Dopo avere condannato il colpo di Stato militare contro il ventennale regime del presidente Taya in Mauritania, gli Stati Uniti hanno ora riconosciuto il nuovo governo. Si tratta di un'ulteriore tappa di quella correzione di rotta alla politica estera americana che Condoleezza Rice persegue con energia e cui si oppone in Europa soprattutto la Francia.

Lo scenario della Mauritania ricorda quello di molti altri Paesi. Taya, un brutale dittatore accusato dalle associazioni internazionali che si occupano di diritti umani di ricorrere sistematicamente alla tortura e all'assassinio degli oppositori, godeva tuttavia del sostegno della Francia, e fino a qualche tempo fa anche degli Stati Uniti. Il dittatore ripeteva la solita canzone: forse il mio regime lascia a desiderare in tema di diritti umani, ma almeno combatte il terrorismo. Se invece chiedete elezioni, le vinceranno i fondamentalisti islamici. A questo ritornello usato da una pletora di generali in tutto il continente africano - e a suo tempo perfino da Saddam Hussein - Taya aggiungeva un tocco originale. Per accreditarsi come il leader più filo-occidentale del Nordafrica islamico aveva stabilito relazioni diplomatiche con Israele.

In teoria, una mossa doverosa; in pratica, una fuga in avanti che ha alimentato le campagne dei fondamentalisti.
Taya ha reagito incarcerando e torturando diverse centinaia di oppositori, tutti indiscriminatamente definiti «terroristi», che si trattasse di seguaci di Bin Laden (e in Mauritania ce n' è davvero qualcuno) o di semplici musulmani conservatori che chiedevano elezioni.

Mentre Colin Powell, pure impegnato a esportare democrazia in Medio Oriente, in Africa aveva spesso manifestato un debole per generali maneschi ma capaci di tenere a bada il terrorismo, con Condi Rice il vento è cambiato. Il nuovo dipartimento di Stato americano pensa che la ricetta secondo cui la democrazia è il migliore antidoto al terrorismo non tolleri eccezioni, e che si debbano favorire ovunque elezioni libere, confidando nel fatto che già in molti Paesi islamici partiti e leader a chiaro orientamento religioso, ma contrari al terrorismo e non ostili all'Occidente, sono riusciti a battere gli estremisti. Da questa nuova politica americana si sono sentiti incoraggiati i vertici delle Forze armate mauritane, che hanno destituito Taya promettendo elezioni entro due anni.

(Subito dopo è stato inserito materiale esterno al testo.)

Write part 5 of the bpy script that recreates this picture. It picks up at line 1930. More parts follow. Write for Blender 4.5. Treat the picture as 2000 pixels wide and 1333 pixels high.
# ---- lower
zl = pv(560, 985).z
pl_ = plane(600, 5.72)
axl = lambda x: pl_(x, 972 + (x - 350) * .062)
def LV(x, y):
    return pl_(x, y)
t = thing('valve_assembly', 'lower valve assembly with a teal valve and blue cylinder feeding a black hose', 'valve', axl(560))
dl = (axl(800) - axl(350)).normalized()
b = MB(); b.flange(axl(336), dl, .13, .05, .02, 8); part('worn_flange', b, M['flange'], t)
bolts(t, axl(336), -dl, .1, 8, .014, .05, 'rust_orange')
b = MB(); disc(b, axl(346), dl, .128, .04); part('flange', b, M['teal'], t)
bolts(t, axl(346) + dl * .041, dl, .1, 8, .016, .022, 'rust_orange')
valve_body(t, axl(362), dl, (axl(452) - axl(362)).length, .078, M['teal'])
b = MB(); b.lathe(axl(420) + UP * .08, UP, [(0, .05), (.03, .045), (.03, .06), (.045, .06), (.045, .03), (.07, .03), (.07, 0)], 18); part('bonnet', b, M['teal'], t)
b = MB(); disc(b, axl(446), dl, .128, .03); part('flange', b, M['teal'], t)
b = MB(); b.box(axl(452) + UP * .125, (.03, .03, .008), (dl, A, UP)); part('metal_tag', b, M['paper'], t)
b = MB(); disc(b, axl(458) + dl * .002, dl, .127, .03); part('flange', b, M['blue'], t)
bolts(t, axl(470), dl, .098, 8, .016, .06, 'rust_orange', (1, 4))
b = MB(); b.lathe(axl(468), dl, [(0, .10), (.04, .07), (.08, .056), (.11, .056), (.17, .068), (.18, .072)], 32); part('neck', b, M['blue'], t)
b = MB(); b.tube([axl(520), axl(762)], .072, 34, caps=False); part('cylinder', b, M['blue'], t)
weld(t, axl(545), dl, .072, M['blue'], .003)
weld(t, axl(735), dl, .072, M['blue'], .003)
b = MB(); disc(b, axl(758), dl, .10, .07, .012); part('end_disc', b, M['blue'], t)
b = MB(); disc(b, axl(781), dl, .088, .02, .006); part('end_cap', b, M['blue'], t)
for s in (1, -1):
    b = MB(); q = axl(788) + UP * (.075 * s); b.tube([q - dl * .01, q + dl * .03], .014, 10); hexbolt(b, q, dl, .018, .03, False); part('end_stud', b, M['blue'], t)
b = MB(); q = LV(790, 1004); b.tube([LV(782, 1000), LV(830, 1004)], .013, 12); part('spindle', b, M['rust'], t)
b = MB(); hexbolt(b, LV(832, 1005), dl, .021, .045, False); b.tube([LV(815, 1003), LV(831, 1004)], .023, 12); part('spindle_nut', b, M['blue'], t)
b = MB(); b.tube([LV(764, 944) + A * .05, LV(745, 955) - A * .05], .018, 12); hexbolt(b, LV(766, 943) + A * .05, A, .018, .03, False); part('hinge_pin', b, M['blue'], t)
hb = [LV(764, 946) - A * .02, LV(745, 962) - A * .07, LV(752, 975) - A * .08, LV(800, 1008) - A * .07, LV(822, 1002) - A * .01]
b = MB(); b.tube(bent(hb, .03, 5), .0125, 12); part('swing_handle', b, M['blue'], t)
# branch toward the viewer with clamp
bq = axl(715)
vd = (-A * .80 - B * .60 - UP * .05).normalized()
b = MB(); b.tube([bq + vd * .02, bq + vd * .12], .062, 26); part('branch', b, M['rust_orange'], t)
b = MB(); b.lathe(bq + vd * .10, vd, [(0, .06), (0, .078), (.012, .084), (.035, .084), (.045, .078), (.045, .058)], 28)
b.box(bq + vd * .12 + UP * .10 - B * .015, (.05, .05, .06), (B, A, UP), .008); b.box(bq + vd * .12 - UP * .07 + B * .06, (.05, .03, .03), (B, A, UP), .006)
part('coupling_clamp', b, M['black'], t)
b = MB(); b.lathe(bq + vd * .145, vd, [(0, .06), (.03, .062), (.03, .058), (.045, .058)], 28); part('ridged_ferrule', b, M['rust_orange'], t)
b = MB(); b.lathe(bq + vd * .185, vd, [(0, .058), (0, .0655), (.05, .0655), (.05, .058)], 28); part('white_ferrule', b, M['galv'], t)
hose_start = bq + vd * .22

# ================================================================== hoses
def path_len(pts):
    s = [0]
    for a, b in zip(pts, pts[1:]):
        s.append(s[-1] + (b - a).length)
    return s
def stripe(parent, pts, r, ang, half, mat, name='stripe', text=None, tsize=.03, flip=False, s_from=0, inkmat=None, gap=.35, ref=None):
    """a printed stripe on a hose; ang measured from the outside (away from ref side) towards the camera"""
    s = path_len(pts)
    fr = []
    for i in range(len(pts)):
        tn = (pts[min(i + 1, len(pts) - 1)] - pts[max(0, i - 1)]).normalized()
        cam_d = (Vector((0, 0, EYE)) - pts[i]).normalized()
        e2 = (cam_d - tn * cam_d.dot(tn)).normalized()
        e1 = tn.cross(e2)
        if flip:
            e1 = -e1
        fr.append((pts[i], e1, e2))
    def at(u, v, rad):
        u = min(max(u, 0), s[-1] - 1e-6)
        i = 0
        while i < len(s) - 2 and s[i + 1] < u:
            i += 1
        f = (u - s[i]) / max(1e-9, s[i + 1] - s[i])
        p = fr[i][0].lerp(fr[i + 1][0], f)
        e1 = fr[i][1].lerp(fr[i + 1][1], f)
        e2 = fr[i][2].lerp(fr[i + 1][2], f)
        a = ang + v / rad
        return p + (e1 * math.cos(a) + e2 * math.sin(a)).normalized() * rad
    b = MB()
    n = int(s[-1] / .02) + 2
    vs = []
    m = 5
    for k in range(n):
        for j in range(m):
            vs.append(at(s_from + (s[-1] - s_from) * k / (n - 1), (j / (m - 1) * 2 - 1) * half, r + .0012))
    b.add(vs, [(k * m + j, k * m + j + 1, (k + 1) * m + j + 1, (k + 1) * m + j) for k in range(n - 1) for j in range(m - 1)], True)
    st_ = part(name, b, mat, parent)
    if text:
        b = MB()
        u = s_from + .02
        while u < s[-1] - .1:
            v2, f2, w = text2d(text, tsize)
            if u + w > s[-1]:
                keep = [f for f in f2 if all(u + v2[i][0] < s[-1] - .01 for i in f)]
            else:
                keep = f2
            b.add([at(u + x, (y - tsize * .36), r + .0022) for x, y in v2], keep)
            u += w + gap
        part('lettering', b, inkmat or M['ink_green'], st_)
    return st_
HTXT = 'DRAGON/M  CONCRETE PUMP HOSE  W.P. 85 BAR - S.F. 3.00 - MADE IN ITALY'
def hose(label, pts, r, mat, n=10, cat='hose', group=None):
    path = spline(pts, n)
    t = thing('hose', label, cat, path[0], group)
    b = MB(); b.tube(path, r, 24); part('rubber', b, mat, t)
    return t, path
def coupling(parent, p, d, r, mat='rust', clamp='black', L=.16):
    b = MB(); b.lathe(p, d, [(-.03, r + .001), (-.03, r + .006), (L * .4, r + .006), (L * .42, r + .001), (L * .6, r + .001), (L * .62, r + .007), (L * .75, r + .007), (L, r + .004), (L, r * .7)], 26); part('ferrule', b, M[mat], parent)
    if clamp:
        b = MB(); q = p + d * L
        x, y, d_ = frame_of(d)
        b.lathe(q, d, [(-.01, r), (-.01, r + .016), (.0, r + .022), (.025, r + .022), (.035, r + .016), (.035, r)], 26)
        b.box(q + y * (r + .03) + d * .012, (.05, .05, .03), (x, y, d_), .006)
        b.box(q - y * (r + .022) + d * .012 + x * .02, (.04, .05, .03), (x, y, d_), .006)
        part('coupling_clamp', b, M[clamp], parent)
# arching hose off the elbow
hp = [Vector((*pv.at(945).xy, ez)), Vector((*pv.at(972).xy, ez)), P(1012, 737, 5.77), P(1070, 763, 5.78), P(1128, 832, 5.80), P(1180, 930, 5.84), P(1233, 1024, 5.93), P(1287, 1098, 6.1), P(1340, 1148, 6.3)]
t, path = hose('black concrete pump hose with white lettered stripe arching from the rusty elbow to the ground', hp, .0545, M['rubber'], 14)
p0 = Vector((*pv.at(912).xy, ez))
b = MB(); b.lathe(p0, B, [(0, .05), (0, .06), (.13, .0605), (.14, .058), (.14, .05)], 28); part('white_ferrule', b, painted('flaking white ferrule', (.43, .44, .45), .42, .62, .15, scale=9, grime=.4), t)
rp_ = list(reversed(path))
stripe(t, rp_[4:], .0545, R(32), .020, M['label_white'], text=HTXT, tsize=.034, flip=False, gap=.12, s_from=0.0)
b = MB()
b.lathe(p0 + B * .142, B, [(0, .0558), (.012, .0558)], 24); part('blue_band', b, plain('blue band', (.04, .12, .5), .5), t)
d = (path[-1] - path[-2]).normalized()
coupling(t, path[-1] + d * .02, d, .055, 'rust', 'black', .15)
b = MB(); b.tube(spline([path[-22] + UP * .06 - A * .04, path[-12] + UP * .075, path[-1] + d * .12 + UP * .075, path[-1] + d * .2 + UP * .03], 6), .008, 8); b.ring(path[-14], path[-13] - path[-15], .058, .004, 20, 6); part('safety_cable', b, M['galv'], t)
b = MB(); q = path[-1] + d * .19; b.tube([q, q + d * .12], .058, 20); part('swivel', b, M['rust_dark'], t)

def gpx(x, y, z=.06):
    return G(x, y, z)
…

Se le elezioni ci saranno davvero - e gli Usa premono in questo senso - le vinceranno i «fondamentalisti»? Come altrove, il termine designa forze diverse. I pochi estremisti legati ad Al Qaida godono di scarsissimo sostegno popolare. Il Partito della Convergenza democratica - a suo tempo dichiarato illegale da Taya e favorito in caso di elezioni - riunisce sostenitori dell'islam politico e dei diritti delle minoranze etniche, ma appare diviso in tre correnti: una fondamentalista «pura» guidata dal giovane e carismatico Mokhtar Dedew, una «neo-fondamentalista» e più aperta all'Occidente ispirata dal popolare politico Mohammed Mansour, e una intermedia il cui leader, Mokhtar Moussa, era passato dalla diplomazia alla costruzione di un network di scuole islamiche prima di essere arrestato nell'aprile 2005.
I tre leader considerano tutti almeno premature le relazioni diplomatiche con Israele, ma Moussa e Mansour si dichiarano aperti al dialogo con gli Stati Uniti.

Anche in Mauritania non è impossibile che a vincere le elezioni, se ci saranno, sia un islam conservatore non del tutto ostile all'Occidente.